Some folks have a false sense of security with mirrored disks in the computer and an external RAID/NAS. There's no substitute for multiple backup strategies... and RAID is not a "backup".

A RAID may save one from a disk failure but if the RAID system itself goes belly up having a row of good disks in the RAID chassis is of no use. In a typical consumer RAID there are several single points of failure, the most obvious being the RAID controller and power supply. If I had a small RAID system in my home, I would still need to back it up. It's much easier IMHO to just maintain a few different backups w/o the RAID.

Mirrored boot disks in the computer are fine but if you use those mirrored disks for anything else other than the OS, and human error or other corruption occurs, all you've done is made another copy of the problem on the 2nd disk. ;-)

I maintain a few different backups to external USB disks using different methods including Carbon Copy Cloner for fully bootable backups. If my internal Mac disk dies, I just boot up from the external disk and carry on until I fix/replace the internal disk. I do this on my music server as well as my work laptop.

Time Machine makes incremental backups with the ability to recover data from different points in time like an hour ago, a few hours ago, yesterday, a few days ago, a week ago, etc. etc. If I mistakenly make a change to a document, spreadsheet, or presentation, I can count on Time Machine to take be back to a version before my changes were made.

I also sync all the folders on my desktop to an external USB disk that is formatted with the MS-DOS FAT filesystem. If my work Mac dies completely, I can attach this USB disk to another Mac or even a (gasp!) Windows PC and have instant access to my latest and most important work related activities.

And if that's not enough, my work laptop has a backup agent running on it which backs it up over the internet to two separate servers at "corporate" whenever I'm on the company network via VPN.

Additionally, we have iCloud backups for all of our iPhones, iPads, and certain Apps and data that cross over to our Macs including Calendar entries, Contacts, Reminders, spread sheets, presentations, etc.
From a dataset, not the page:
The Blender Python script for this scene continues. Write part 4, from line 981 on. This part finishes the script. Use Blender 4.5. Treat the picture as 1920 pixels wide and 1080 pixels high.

If I break or lose my iPhone, the provisioning of a new one would include fully restoring all of that data to the new iPhone.... seamlessly over wifi or the cellular data network. A lot of this data is also accessible to me via a web browser on any computer. None of my music is in iCloud... I have too much so I just use my USB disks.

The point is to have multiple backup and recovery methods. I have several that 'overlap'. And as you know, a RAID/NAS is not a backup. Much of the above is automated to "minimize complexity".